My Favorite Resources

While doing my research, I ran across a number of other free tools that helped me get to know the play better, and which any student (or teacher, or parent) might also find helpful and enjoyable.

A particular favorite of mine is Akiva Fox’s brilliant Clear Shakespeare Read-Along Podcast

which I previously reviewed here on Shakespeare’s Tribe in greater detail:

You might also find audio recordings of the play helpful because you can read along while listening to them. Here are two good ones:

Folger Library Audio Recording of Midsummer, (streaming for free until July 1, 2020)

and

BBC Radio 3’s Audio Recording of Midsummer

Interestingly, I often find video and film productions less helpful when studying the script, because they demand your full attention and you can’t really attend to the text while watching them. Also, most versions that I know cut and rearrange the text extensively to create an experience more like contemporary film or television. That is not so helpful. Still, it IS useful to have an idea of how a production might look and feel. Here is a nice fifteen minute excerpt from a production at Shakespeare’s Globe in London that gives a sense of what an Elizabethan performance might have looked like.  

Some Updates

The Royal Shakespeare Company has a great “Learning Zone” page dedicated to MND, from which you can access three levels of information (new to the play, intermediate and advanced) especially designed for home schooling, divided into four sections on story, characters, language and staging.

CalShakes (The California Shakespeare Theatre), local to me in the San Francisco Bay Area, has made a number of their study guides available for free for the spring including a nice one about their 2019 production of MND. You can open it, then read it here. I especially like a teen-friendly description of the plot and a nice graphic on character relationships included in it.

Finally, Shakespeare’s Globe Theatre in London has announced that they are making their entire Globe-to-Globe library of international productions available for free on their streaming platform, Globe Player, this spring, starting April 6. There is a fascinating Korean adaptation of MND in that group.

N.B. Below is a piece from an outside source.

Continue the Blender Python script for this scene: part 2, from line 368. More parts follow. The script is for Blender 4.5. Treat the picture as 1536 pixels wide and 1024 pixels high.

They are also making a selection of some of their most famous productions, starting with Hamlet available for two week periods each. Their 2013 production of Midsummer, staged by their then-artistic direct Dominic Dromgoole and starring their current artistic director Michelle Terry as Titania, will be available May 4-17. This is the full production from which the Oberon/Puck section was excerpted above.

Your Library Can Help

I can’t currently find any high quality, full-length productions that are easily available for free, but I am able to access Julie Taymor’s excellent film through my university’s library through two different sources, Films on Demand and ProQuest’s Alexander Street. If you do want to watch a film version you might check with your library’s online or telephone help desks to see if they offer streaming video services. A lot of them do, and during this time that so many of them have facilities that are physically closed, they are making virtual resources more widely available.